In this polite refusal, we find wisdom to lead our loved ones well in this life. We must know whom we are leading to get our people home.

Know Your Flock

Jacob enjoys fresh acceptance from Esau and blessing from God, but notice what he doesn’t do. He doesn’t ride off at full speed with Esau and his men. Rather, he looks back and around him and — whether or not he is making an excuse not to go with Esau — utters words of a true shepherd:

My lord knows that the children are frail, and that the nursing flocks and herds are a care to me. If they are driven hard for one day, all the flocks will die.

In other words, he considers whom he is leading. He knows his flock. They are a care to him. Full speed for him is not the best speed for them. He could ride off with his brother, if that was his goal, but what of his flock? What of the children? They are frail and the flocks nursing. He knows that if he drives them too hard — if he overdrives them, as the KJV puts it — all the flocks will die.

Too much of a good thing, too quickly, does exist. Requiring your four-year-old boy to memorize the whole Westminster Catechism might be premature. Maybe your church needs some teaching on eldership before you seek to change immediately. Perhaps your wife, discipled as she was in feminism, needs some patience and time to jettison the lies she has been brought up to believe. What is good in a future season for someone else may not be good in this season for your family. You may desire to ride on with Esau, but love and wisdom might have you walk slowly with your flock.

Brothers, you may even have to say no to some wonderful opportunity to gallop ahead.

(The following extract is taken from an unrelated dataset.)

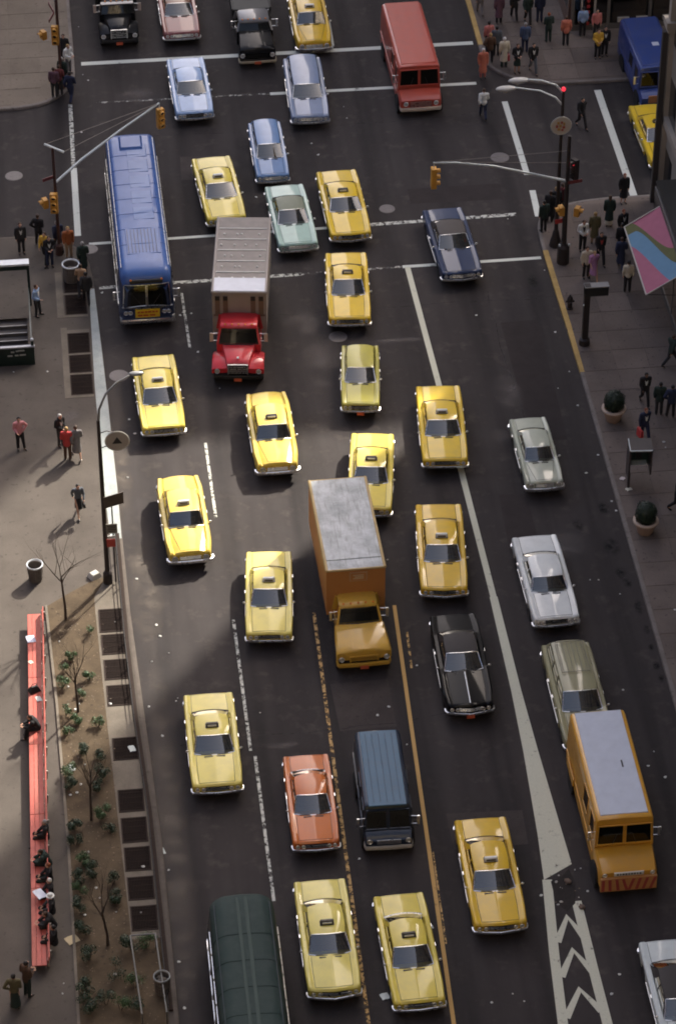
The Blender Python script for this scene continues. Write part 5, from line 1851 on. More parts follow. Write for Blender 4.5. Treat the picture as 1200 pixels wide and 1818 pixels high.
person('person in black suit left of awning, farther one', (15.62, 18.85), 20, 'stand', ('jacket', 'black'), ('trousers', 'black'), 'red', front='white')
person('person in black coat close beside the awning edge', (15.35, 17.7), 180, 'stand', ('coat', 'black'), ('trousers', 'black'), 'black')
person('person in navy coat walking beside the striped awning', (15.12, 16.5), 170, 'walk', ('coat', 'navy'), ('trousers', 'navy'), 'brown')
person('person in cream shirt below the striped awning', (15.10, 14.6), 175, 'stand', ('shirt', 'cream'), ('trousers', 'black'), 'black')
# far right corner crowd
person('person in coral pink suit standing at far right kerb', (11.20, 34.5), 5, 'stand', ('coat', 'coral'), ('trousers', 'rose'), 'white', z=0)
person('person in white shirt walking in the street below crosswalk', (10.66, 30.6), 180, 'walk', ('shirt', 'white'), ('trousers', 'navy'), 'brown', z=0)
person('person in long white coat with red bag, far right corner', (12.40, 35.25), 185, 'stand', ('coat', 'cream'), ('trousers', 'darkgreen'), 'white')
carried_bag('red bag held by the person in long white coat', None, 'stand', 'r', (0.36, 0.06, 0.07), (.36, .14, .36), 185, 1, (12.40, 35.25))
person('person in black vest and white blouse, far right corner', (12.98, 34.6), 10, 'hold', ('jacket', 'black'), ('skirt', 'darkgreen'), 'brown', front='white')
person('person in grey trousers and dark open jacket, far right corner', (13.80, 34.55), 5, 'walk', ('jacket', 'black'), ('trousers', 'slate'), 'black', front='white')
person('grey haired person in blue jacket behind corner crowd', (13.70, 36.6), 175, 'stand', ('jacket', 'denim'), ('trousers', 'navy'), 'grey')
person('person in dark green carrying white papers by storefronts', (15.08, 37.5), 190, 'hold', ('jacket', 'darkgreen'), ('trousers', 'darkgreen'), 'red')
person('person in bright coral jacket facing the dark storefront', (15.92, 37.05), 180, 'stand', ('jacket', 'coral'), ('trousers', 'black'), 'brown')
person('person in rose top at the yellow kerb, upper right', (11.85, 36.95), 190, 'stand', ('shirt', 'rose'), ('trousers', 'black'), 'black')
person('person in brown jacket just behind the coral pink suit', (11.75, 35.75), 180, 'hip', ('jacket', 'brown'), ('trousers', 'black'), 'fair')
person('person in slate jacket right of brown jacket, upper right', (12.17, 36.4), 170, 'stand', ('jacket', 'slate'), ('trousers', 'black'), 'black')
person('person in black with gold sleeve at the side street kerb', (17.35, 35.6), 5, 'hold', ('jacket', 'gold'), ('trousers', 'black'), 'brown')
person('person in black suit next to the gold sleeve', (17.75, 35.8), 5, 'stand', ('jacket', 'black'), ('trousers', 'black'), 'black', front='white')
person('person in plum coat at upper edge near yellow kerb', (12.80, 39.7), 180, 'stand', ('coat', 'plum'), ('trousers', 'black'), 'black')
person('person in black at upper edge, left of two', (13.67, 40.0), 180, 'walk', ('jacket', 'black'), ('trousers', 'black'), 'brown')
person('person in dark green at upper edge, right of two', (14.30, 39.5), 0, 'walk', ('jacket', 'darkgreen'), ('trousers', 'black'), 'fair')
person('person in navy at upper edge by the red coral jacket', (14.95, 39.6), 180, 'stand', ('jacket', 'navy'), ('trousers', 'navy'), 'brown')
person('person in pale blue shirt by the red door sign', (16.95, 37.9), 180, 'stand', ('shirt', 'blue'), ('trousers', 'black'), 'black')
person('person in rose shirt beside the red door sign', (17.62, 37.6), 10, 'stand', ('shirt', 'rose'), ('trousers', 'black'), 'black')
person('person in grey at top edge near yellow kerb', (11.95, 40.7), 180, 'walk', ('jacket', 'grey'), ('trousers', 'grey'), 'white')
# bench and lower left
BENCH_RZ = -90.0
def sitter(label, y, top, bottom, hair, kind='sit', scale=.97, front=None, turn=0, z=-.03, **kw):
    x = -13.27 + (-6.0 - y) * .0215
    return person(label, (x, y), BENCH_RZ + turn, kind, top, bottom, hair, scale=scale, z=.14 + z, front=front, group='people sitting on the red bench', **kw)
sitter('person in black sitting alone halfway along the red bench', -12.75, ('jacket', 'black'), ('trousers', 'black'), 'brown', 'sit_lean')
sitter('white haired person in black on bench, farthest of lower group', -18.7, ('jacket', 'black'), ('trousers', 'black'), 'grey', 'sit')
sitter('person in dark green coat on bench with brown hair', -20.15, ('coat', 'darkgreen'), ('trousers', 'black'), 'brown', 'sit_lean', turn=-8)
sitter('person in black with red cap, middle of bench group', -20.95, ('jacket', 'black'), ('trousers', 'darkgreen'), 'red', 'sit')
sitter('white haired person on bench reading a pale paper', -21.75, ('jacket', 'black'), ('trousers', 'black'), 'white', 'sit', turn=10)
sitter('person with white cap and pink face on the bench', -22.55, ('jacket', 'charcoal'), ('trousers', 'black'), 'fair', 'sit', hat='white')
sitter('person in black coat second from near end of bench', -23.3, ('coat', 'black'), ('trousers', 'black'), 'brown', 'sit_lean')
sitter('person in black nearest the near end of bench', -24.1, ('jacket', 'black'), ('trousers', 'black'), 'black', 'sit', turn=-12)
person('person in olive patterned top and dark skirt, lower left', (-14.36, -26.75), 175, 'hip', ('shirt', 'olive'), ('long_skirt', 'darkgreen'), 'black')
person('person in dark brown coat standing at the lower left', (-13.92, -26.2), 130, 'hold', ('jacket', 'brown'), ('trousers', 'darkgreen'), 'black')
# side street
person('person in black walking across the side street', (15.42, 29.25), 20, 'walk', ('jacket', 'black'), ('trousers', 'black'), 'black', z=0)

# ------------------------------------------------------------------ subway entrance
GREEN_M = simple('dark_green_enamel', (0.010, 0.022, 0.018), .35)
STEP = simple('worn_step', (0.10, 0.09, 0.085), .85)
NOSE = simple('step_nosing', (0.42, 0.41, 0.39), .5)
WHITE_M = simple('white_enamel', (0.62, 0.66, 0.70), .45)
sub = thing('subway_entrance', 'dark green subway stair entrance with white beam at left edge', 'subway entrance', (-12.72, 13.7, .14))
def sb(mb, x, y, z, sx, sy, sz):
    return mb.box(x + 12.72, y - 13.7, z - .14, sx, sy, sz)
for i in range(11):
    y = HY1 - .16 - i * .33
    sb(MB(), -15.16, y, -.05 - .18 * i - .9, 4.86, .33, .9).build('step', STEP, sub)
    sb(MB(), -15.16, y - .15, -.05 - .18 * i, 4.80, .05, .006).build('step_nosing', NOSE, sub)
w = MB()
sb(w, -12.70, 13.72, -2.2, .05, 3.55, 2.33)
sb(w, -15.16, 11.93, -2.2, 4.9, .05, 2.33)
w.build('stair_wall', STEP, sub)
pn = sb(MB(), -15.0, 11.86, .14, 5.1, .07, .98).build('front_panel', GREEN_M, sub)
sb(MB(), -15.0, 11.84, 1.12, 5.16, .14, .07).build('panel_cap', simple('pale_cap', (0.36, 0.38, 0.42), .4), sub)
LET = simple('pale_lettering', (0.42, 0.44, 0.42), .6)
for (x, z, w_) in ((-13.42, .86, .16), (-13.22, .90, .12), (-13.04, .92, .30), (-13.55, .66, .22), (-13.25, .67, .16), (-12.98, .68, .28)):
    sb(MB(), x, 11.815, z, w_, .012, .07).build('panel_letter', LET, sub)
rl = MB()
for z in (.55, 1.15):
    rl.bar((-12.56 + 12.72, 11.9 - 13.7, z - .14), (-12.56 + 12.72, 16.5 - 13.7, z - .14), .06, .05)
rl.build('side_rail', GREEN_M, sub)
for i in range(14):
    sb(MB(), -12.56, 12.05 + i * .34, .14, .03, .03, 1.0).build('baluster', GREEN_M, sub)
for y, hgt in ((11.88, 1.3), (16.5, 2.35)):
    sb(MB(), -12.52, y, .14, .12, .12, hgt).build('post', GREEN_M, sub)
MB().ell((.20, 11.88 - 13.7, 1.34), .08, .08, .08, 10, 7).build('post_finial', WHITE_M, sub)
sb(MB(), -15.0, 16.5, 2.49, 5.1, .42, .10).build('beam_top', WHITE_M, sub)
sb(MB(), -15.0, 16.5, 2.24, 5.0, .34, .25).build('beam', GREEN_M, sub)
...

You may need to postpone going overseas or joining a beautiful church plant because the pace would drive your young family too hard. None of us has a generic flock, nor do we have an unchanging flock. We must know them season by season and consider what pace is best.

Prayer and fasting and wisdom are needed to discern when to increase the pace and not to. I do not mean to discourage you from following after great and hard things. But as shepherds, we must have the category of overdriving our flocks. We need to know not only where we are leading but whom we are leading and the speed they can travel.

Lead Them Home

Brothers, lead at a pace they can follow. In some seasons, you will need to say, “Let my lord pass on ahead of his servant, and I will lead on slowly, at the pace of the livestock that are ahead of me and at the pace of the children, until I come to my lord in Seir.”

Jacob knows whom he leads. He is among them, knows their strengths and their frailties, knows what they can and cannot endure. And in that season of his life, a hard day of driving them at Esau’s pace could be fatal. Thus, he resolves to go slowly. Or, as the KJV beautifully has it, “I will lead on softly.” Lead on softly — does this ever describe your leadership?

Our aim is to get these people to that place where God dwells. We want a pace fast enough to get us there, but a pace that the younger members can endure. We determine shepherding speed not by how fast we can run, or how fast they can run for a short time, or even how fast they will run eventually, but by how fast they can safely travel now, for a sustained time, adjusting as we go.

A good shepherd wants to mature them, strengthen them, speed them up in due time, but he also wants them to survive. Aren’t you glad our Shepherd is like that? He pushes us and tests us, but we also know this very well: “He will tend his flock like a shepherd; he will gather the lambs in his arms; he will carry them in his bosom, and gently lead those that are with young” (Isaiah 40:11).

Thus, we also say, “I will lead on softly.” We do not crush with ideals or keep up at another family’s speed or forget that we are strengthened by grace. We consider where we are going, whom we are leading, and how best to get them to that better country.